During the course of this project, Chu Teh-Chun was assisted by Jean-Paul Desroches, one of the most important experts in Chinese ceramics and Chief Curator of the Chinese department of the Guimet Museum of Asian Art in Paris. Desroches opened for Chu the underground ceramics reserve of the museum and displayed for him the thousands of pieces in the museum’s collection; most of them never seen by the public. Through this extraordinary opportunity, Chu revisited the long tradition of porcelain production in China and particularly fell in love with some very important pieces of the Tang (7th-10th century) and Yuan periods. This collaboration between Chu Teh-Chun, La Manufacture de Sèvres, and Desroches is the best example of a modern Chinese painter merging the greatest traditions of two old cultures — the Chinese and the French — in this medium. The form and color of Chu’s porcelains emulate in an expressive manner the Tang tradition and the blue and white Chinese tradition of the Yuan period, modernized and improved by La Manufacture de Sèvres. Such collaboration would be impossible to repeat in these ideal conditions. To commemorate this exceptional project, Desroches wrote a book, published by Éditions La Martinière, that documents every step of Chu’s creation and which also serves as a catalogue raisonné of the complete series of vases.
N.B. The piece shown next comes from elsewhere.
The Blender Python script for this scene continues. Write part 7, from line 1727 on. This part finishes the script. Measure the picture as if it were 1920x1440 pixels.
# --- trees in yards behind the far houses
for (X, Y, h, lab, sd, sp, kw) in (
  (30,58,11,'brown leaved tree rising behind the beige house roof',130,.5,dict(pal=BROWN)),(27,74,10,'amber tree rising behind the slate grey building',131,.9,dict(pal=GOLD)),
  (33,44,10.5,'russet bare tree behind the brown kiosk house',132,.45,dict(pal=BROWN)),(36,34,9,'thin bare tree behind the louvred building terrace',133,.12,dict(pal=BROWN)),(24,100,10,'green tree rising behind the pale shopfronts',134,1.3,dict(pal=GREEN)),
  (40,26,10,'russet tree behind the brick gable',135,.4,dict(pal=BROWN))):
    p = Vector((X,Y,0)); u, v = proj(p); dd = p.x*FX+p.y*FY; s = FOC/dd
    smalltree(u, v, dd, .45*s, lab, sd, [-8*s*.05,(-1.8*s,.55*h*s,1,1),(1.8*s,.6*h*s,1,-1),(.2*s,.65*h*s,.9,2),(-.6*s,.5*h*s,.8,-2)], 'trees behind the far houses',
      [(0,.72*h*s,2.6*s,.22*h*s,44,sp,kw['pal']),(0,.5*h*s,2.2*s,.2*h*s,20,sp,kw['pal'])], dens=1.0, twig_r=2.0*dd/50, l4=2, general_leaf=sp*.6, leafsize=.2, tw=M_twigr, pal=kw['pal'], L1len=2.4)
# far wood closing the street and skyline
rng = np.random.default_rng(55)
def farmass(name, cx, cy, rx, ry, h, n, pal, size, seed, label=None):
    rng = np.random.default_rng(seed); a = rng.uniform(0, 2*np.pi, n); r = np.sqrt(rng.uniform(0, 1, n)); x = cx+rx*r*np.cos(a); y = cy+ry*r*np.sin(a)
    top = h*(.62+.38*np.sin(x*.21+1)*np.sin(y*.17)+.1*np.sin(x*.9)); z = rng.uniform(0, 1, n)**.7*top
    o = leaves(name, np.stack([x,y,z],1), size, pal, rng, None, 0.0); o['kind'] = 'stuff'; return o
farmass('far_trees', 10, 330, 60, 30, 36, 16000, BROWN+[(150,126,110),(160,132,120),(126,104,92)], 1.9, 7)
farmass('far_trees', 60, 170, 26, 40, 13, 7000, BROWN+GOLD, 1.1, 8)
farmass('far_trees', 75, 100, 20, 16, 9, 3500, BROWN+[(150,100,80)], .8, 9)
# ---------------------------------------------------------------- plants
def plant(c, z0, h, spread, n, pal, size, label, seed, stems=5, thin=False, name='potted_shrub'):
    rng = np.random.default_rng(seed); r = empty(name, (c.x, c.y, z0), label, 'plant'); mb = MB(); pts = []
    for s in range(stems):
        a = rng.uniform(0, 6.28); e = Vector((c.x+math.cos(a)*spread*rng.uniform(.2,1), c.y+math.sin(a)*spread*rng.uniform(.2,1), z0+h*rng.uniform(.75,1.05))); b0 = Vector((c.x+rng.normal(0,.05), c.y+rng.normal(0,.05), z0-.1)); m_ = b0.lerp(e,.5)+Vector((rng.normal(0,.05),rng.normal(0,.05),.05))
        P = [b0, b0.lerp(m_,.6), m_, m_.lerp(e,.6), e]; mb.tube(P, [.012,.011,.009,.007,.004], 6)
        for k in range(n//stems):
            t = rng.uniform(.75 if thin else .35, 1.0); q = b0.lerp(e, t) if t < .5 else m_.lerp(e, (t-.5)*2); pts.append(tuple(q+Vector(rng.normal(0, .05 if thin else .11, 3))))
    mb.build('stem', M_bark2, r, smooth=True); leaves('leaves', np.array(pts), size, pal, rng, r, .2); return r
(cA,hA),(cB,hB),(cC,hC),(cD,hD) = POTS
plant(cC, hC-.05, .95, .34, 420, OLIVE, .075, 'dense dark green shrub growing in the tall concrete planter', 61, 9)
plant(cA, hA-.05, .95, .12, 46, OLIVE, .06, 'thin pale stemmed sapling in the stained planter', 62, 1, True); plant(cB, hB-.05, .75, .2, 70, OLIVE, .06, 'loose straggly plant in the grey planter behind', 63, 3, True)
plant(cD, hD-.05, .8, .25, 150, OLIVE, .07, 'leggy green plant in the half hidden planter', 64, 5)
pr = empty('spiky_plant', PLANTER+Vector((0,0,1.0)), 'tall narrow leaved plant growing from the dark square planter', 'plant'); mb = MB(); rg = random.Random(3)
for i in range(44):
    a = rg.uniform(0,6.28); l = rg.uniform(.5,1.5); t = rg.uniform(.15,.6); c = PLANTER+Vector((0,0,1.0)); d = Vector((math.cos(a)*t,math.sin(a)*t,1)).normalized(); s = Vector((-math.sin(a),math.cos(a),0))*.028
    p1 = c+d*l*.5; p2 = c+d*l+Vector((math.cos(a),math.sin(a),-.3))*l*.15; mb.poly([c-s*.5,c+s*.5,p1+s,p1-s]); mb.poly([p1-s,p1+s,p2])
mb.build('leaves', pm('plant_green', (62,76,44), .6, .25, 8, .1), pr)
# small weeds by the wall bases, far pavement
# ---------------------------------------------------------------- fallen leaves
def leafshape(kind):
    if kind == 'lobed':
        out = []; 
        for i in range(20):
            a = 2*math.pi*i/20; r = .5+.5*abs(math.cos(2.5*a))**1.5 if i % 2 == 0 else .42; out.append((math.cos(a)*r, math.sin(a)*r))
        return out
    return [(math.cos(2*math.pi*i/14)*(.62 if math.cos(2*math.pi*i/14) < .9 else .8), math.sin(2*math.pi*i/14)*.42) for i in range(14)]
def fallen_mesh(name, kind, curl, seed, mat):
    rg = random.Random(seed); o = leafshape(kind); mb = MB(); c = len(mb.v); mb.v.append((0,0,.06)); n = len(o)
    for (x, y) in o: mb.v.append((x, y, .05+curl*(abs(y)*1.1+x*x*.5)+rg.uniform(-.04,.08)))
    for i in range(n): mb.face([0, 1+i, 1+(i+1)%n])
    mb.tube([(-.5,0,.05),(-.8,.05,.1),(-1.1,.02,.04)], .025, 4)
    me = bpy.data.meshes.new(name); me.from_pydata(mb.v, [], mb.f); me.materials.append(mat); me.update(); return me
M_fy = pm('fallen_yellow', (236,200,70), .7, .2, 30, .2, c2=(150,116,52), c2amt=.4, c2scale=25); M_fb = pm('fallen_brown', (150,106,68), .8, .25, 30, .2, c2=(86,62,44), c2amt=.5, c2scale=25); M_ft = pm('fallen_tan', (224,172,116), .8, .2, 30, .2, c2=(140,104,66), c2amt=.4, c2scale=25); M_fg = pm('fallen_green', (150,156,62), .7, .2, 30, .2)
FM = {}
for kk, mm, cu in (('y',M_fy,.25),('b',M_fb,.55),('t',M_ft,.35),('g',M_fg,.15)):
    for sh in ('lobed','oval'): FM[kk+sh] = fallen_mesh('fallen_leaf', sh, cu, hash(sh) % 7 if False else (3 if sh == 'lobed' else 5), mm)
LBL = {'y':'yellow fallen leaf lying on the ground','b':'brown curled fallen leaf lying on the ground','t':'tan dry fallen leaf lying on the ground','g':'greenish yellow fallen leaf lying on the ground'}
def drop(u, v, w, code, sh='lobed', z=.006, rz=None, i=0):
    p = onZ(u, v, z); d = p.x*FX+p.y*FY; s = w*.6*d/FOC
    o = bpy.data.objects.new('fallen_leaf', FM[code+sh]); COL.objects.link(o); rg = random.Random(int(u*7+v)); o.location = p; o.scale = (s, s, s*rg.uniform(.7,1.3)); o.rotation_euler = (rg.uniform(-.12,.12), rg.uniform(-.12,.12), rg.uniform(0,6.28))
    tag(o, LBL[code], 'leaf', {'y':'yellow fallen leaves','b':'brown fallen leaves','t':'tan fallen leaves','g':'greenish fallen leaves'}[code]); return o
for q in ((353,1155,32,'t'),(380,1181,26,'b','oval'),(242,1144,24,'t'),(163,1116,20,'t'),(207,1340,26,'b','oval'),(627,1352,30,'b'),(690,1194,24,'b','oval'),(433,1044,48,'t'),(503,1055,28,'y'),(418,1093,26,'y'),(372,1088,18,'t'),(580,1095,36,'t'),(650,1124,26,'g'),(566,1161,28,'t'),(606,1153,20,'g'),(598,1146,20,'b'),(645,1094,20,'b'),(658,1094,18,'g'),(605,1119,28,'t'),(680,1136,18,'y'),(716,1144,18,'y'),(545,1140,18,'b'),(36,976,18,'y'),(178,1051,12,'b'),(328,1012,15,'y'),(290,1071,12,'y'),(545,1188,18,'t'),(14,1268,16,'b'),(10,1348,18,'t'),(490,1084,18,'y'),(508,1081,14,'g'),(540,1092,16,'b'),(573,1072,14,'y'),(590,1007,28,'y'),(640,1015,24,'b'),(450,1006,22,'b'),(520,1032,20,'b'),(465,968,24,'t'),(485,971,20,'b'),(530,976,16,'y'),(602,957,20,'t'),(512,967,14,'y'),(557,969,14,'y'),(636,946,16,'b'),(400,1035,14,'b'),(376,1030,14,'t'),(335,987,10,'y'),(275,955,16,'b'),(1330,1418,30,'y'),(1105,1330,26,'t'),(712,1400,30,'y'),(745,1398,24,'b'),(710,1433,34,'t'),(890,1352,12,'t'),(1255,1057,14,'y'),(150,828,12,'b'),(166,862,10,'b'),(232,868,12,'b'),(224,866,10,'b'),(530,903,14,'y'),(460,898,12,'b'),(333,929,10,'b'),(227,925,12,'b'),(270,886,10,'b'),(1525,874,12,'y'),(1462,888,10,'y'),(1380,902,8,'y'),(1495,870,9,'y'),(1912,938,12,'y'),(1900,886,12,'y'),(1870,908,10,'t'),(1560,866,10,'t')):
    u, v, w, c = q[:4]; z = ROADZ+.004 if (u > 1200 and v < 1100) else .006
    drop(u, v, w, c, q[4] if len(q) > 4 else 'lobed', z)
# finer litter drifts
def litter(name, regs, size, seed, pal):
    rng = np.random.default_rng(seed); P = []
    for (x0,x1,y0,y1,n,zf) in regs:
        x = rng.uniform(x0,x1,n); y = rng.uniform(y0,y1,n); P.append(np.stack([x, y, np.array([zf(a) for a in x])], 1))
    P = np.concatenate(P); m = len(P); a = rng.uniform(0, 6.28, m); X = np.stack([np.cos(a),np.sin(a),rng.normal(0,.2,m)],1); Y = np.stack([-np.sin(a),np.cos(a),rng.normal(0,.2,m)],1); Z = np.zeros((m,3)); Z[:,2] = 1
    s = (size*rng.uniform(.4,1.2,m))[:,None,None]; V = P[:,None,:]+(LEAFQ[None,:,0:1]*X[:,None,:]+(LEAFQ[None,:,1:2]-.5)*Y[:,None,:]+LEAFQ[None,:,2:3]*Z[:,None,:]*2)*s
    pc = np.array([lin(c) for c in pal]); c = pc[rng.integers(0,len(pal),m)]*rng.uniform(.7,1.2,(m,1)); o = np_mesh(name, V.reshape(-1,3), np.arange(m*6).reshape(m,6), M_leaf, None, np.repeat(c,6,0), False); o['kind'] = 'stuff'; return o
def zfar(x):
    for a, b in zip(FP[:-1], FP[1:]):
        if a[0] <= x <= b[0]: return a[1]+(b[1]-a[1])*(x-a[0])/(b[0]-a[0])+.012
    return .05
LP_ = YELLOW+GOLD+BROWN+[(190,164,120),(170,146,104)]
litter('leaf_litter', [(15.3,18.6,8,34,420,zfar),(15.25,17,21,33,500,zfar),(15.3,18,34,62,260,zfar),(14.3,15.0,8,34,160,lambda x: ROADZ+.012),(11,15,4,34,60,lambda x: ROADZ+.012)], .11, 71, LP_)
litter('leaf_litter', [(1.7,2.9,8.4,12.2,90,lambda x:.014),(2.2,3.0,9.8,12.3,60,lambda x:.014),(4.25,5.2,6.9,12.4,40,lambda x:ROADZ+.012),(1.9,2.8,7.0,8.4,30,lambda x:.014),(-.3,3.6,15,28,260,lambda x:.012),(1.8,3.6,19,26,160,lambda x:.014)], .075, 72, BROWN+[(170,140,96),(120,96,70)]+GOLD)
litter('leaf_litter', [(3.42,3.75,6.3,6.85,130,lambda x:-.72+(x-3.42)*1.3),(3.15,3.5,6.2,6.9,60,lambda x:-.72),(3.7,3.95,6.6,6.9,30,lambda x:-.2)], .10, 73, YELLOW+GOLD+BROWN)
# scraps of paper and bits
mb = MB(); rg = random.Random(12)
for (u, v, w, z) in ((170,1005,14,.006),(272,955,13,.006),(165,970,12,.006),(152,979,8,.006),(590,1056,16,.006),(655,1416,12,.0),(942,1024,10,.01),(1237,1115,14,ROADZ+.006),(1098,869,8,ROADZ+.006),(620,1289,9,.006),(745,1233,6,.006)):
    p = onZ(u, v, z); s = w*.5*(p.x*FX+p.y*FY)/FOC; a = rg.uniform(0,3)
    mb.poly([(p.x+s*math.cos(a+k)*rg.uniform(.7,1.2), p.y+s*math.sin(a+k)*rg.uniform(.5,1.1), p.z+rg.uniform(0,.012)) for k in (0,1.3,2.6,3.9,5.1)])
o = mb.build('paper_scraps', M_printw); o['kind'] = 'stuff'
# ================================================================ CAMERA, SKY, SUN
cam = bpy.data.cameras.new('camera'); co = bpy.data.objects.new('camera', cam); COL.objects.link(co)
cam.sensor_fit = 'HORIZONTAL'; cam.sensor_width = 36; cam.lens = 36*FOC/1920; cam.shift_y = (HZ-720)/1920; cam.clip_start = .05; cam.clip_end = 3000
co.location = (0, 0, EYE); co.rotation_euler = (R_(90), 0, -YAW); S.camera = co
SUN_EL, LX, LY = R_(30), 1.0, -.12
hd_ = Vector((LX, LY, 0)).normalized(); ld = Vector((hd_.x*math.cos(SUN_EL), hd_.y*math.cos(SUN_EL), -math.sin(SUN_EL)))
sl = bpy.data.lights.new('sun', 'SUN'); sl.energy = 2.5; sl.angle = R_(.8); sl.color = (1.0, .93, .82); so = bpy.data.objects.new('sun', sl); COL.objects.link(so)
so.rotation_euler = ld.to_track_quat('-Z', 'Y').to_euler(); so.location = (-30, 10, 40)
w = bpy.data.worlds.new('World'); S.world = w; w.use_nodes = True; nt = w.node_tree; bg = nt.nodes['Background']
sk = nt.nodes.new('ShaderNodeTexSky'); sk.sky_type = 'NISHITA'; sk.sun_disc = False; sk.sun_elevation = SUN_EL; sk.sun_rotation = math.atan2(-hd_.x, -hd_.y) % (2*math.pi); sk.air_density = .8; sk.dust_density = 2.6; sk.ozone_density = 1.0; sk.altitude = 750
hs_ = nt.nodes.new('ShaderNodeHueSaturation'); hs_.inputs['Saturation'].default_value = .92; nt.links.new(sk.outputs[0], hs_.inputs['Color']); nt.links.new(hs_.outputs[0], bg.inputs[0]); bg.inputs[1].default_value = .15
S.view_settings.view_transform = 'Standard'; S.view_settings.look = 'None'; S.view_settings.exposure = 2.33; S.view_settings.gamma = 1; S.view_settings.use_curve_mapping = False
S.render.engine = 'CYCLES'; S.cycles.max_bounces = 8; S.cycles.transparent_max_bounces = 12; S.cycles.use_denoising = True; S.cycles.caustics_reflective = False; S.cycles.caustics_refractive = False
In the book Desroches states:
As with his canvases and ink drawings, here Chu’s idiom is richly abstract, based on a polyphony of meanings. Given this situation, the beholder is elevated to the role of interpreter – it is up to the beholder, depending on mood, to appreciate or recompose the suggestions offered by the artist. ...Every vase becomes its own microcosm, charged with meanings that shine forth like a faceted gem, sparking reflections and resonances. As an object of meditation, it triggers an enchantment as magical as it is ecstatic.
All vases:
porcelain, hand painted by the artist with highlights in gold
14 x 11 x 11 in., 35.6 x 27.9 x 27.9 cm
Chu Teh-Chun was born in 1920 in Jiangsu Province, China. Since 1958, Chu’s work has been the subject of more than one hundred solo exhibitions, including a large traveling show in 1997 at the Museum of Fine Arts, Beijing, which traveled to Hong Kong and Taipei, and retrospectives at the Shanghai Art Museum, 2005, and The Ueno Royal Museum, Tokyo, in 2007. Numerous monographs have been written about his work, most recently by Pierre Cabanne in 2000 and Pierre-Jean Rémy in 2006. Chu was the first artist of Chinese origin to be elected to France’s prestigious Institut de France, Académie des Beaux Arts and he is a Chevalier de la Legion d’Honneur.
Chu’s work can be found in over fifty museums worldwide, among them the Bibliothéque Nationale, Paris, France; Fonds National d’Art Contemporain, Paris, France; Guangdong Museum of Art, Canton, China; Musée Cernuschi, Paris, France; Musée d’art moderne de la Ville de Paris, France; Musée des beaux-arts André Malraux, Le Havre, France; Shanghai Museum of Art and the Shanghai Opera House, Shanghai, China.
An illustrated catalogue will be available at the time of the exhibition.